それに対して日本企業については、日本国内で高く評価されていても、海外でどうなのかは感じることができません。ソニーやトヨタといった会社は世界的な企業であり、海外でも売り上げが大きいですが、例えばアメリカで他社に比べてどのようなポジションにいるのか、一般消費者からどのように受け入れられているのか、私には感じることができません。そのため、たまたま売れているだけなのか、将来の成長が期待されているのか、実感としてはわかりにくいのです。
日本市場でどれだけ受け入れられているかはよくわかりますが、残念ながら日本市場はアメリカや中国、ヨーロッパの市場と比べると相対的に小さいです。そのような小さな市場でシェアを確立していたとしても、海外で成功するのは難しいと感じています。私が日本株にほとんど投資していないのは、世界的な評価がわからないためです。

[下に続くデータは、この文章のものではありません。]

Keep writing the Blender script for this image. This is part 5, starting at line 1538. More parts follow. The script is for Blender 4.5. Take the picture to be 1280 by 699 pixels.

企業が成長するかどうかには、国内市場だけでなく、世界市場での成長も重要です。

ここまでは私の感覚のお話をしましたが、おそらく、NISAでアメリカや世界のインデックス投信を購入している人のほとんどは、日本より海外の方が成長しそうだという直感的な感覚で購入しているのではないかと思います。私もその感覚が理解できます。日本人の感覚として、自分が勤めている会社や自分の事業などが将来的に大きく成長するという意識を持てていないのかもしれません。

日本株に投資する海外勢

一方、海外の投資家は日本株に投資しているようです。それは海外から見て日本の企業は成長しそうだと思っているのと、円安でお買い得感があるような気がします。
なぜ成長しそうなのかというのは一つの推測として、中国とアメリカの対立があると思われます。アメリカは中国にかなり投資しましたが、中国が成長しすぎてビビり始めています。そこで、製造拠点として改めて日本を見直し始めていると思われます。
今のところ、日本はアメリカとの繋がりが強く、それなりに国力もありますので、万が一のことがあったとしても、中国が日本を強制的に支配する確率は朝鮮半島や台湾などに比べて低いと考えているからだと思われます。
特に象徴的なのは半導体です。半導体の製造拠点を日本に作ろうとしています。そういった地政学的な状況変化に加えて円安なのでコストも抑えられるというわけです。つまり世界的に見て日本は投資の安全性や成長性が相対的に優位であると見られている可能性があります。
それは中国から見てもそうなのかもしれません。中国と日本の地理的距離は日本とアメリカに比べてはるかに近い。なので、中国から見ても日本はいざという時に影響を与えやすいと見られている可能性もあります。つまり、アメリカとの関係が強くあっても、中国と絶縁することはできないということです。もちろん日本にもそんなつもりは無いでしょうからちょうど微妙なバランスになっているということなのかもしれません。

さて、海外から見た日本の成長可能性を活かせるかどうかは、今後の日本人の考え方にかかってくると思います。日本は長い間、低位で安定した経済状態に慣れてきましたが、この状況から抜け出せるかどうかが、持続的な成長を復活させるかどうかに影響を与えることでしょう。